» **PROBLEM**:
Go through the lines below and copy each one that holds the string "wide".

== PROVIDED MATERIAL

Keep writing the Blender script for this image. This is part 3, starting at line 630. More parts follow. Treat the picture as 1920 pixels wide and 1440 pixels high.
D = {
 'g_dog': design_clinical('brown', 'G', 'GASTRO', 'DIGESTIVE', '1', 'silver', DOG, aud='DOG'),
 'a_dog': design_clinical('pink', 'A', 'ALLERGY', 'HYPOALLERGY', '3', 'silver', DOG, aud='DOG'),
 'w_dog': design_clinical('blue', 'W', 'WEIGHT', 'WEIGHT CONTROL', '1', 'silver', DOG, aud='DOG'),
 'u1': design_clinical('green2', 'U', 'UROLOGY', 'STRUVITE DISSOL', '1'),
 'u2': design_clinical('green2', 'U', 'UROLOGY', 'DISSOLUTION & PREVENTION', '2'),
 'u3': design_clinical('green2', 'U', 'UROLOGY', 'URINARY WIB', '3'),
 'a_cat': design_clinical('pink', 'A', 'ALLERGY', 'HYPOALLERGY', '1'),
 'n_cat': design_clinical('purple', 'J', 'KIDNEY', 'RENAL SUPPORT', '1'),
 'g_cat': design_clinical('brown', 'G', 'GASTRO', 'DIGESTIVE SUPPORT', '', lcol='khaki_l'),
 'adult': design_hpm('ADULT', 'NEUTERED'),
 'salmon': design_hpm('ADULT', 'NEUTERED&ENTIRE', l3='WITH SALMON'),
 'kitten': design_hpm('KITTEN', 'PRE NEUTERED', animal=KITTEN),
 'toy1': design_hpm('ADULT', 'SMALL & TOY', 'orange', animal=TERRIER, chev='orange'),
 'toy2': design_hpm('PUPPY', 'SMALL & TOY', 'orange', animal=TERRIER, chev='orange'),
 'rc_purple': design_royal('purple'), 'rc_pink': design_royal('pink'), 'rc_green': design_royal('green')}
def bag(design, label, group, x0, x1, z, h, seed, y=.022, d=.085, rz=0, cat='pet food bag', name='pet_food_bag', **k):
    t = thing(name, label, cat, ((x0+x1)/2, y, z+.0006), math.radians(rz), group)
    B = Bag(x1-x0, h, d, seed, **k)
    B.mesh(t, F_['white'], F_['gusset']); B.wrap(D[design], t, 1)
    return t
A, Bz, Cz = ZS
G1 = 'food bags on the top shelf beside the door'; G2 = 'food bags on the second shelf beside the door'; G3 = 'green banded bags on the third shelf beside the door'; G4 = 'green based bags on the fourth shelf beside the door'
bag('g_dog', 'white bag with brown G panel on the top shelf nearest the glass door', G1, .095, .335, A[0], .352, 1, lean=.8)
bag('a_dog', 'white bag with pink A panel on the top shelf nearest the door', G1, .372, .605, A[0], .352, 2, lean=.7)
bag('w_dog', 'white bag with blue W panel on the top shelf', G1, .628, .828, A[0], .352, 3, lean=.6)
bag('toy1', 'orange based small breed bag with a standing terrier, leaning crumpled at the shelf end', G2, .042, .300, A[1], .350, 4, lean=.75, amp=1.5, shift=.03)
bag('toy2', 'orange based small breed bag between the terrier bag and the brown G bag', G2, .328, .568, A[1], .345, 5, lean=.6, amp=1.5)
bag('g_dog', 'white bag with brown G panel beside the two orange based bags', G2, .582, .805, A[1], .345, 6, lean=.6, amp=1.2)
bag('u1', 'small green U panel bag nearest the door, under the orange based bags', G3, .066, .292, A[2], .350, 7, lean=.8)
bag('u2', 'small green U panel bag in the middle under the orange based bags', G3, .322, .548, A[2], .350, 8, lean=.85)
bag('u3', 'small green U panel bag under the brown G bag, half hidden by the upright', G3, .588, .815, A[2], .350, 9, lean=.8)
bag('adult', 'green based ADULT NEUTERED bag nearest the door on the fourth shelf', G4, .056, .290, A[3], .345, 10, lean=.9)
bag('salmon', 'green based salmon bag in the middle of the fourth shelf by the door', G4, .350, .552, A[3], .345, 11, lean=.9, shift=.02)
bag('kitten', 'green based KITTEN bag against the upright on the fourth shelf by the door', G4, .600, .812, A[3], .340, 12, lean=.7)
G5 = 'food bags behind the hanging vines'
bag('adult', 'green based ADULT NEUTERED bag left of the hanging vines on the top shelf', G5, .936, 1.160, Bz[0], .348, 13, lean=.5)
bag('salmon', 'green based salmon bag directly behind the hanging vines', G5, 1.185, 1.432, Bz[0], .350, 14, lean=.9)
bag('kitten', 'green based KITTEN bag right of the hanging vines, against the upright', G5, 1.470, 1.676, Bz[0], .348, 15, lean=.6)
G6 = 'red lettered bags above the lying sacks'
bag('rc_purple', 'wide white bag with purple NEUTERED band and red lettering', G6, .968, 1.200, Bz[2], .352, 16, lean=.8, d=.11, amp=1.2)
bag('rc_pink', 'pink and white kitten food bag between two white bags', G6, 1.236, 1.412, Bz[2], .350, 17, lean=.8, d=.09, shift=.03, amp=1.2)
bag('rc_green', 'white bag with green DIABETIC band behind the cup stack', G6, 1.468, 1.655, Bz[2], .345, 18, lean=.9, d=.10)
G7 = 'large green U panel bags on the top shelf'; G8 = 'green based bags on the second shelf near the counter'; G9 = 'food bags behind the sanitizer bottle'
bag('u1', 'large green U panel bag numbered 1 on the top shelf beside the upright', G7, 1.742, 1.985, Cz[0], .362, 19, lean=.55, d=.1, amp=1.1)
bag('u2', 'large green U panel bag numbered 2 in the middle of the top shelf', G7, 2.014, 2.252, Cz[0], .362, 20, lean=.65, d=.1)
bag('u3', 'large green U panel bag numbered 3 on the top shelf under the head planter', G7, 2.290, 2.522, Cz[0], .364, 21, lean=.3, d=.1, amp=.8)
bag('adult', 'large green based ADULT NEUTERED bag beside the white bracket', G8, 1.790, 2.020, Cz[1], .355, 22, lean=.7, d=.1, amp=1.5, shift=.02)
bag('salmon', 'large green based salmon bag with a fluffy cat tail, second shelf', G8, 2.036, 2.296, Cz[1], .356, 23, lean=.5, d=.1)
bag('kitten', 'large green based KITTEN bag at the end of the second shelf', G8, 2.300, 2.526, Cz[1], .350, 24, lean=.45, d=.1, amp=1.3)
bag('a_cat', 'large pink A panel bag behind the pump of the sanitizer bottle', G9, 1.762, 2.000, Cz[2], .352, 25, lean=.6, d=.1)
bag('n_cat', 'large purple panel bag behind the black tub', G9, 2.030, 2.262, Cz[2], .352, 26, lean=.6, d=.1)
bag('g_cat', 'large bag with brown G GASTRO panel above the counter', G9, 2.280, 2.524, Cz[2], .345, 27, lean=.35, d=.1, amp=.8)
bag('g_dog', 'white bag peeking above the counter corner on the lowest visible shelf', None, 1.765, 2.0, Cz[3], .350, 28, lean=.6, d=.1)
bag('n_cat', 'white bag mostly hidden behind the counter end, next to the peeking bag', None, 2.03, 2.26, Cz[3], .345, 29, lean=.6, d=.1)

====

» **EXERCISE SOLUTION**:
Keep writing the Blender script for this image. This is part 3, starting at line 630. More parts follow. Treat the picture as 1920 pixels wide and 1440 pixels high.
bag('rc_purple', 'wide white bag with purple NEUTERED band and red lettering', G6, .968, 1.200, Bz[2], .352, 16, lean=.8, d=.11, amp=1.2)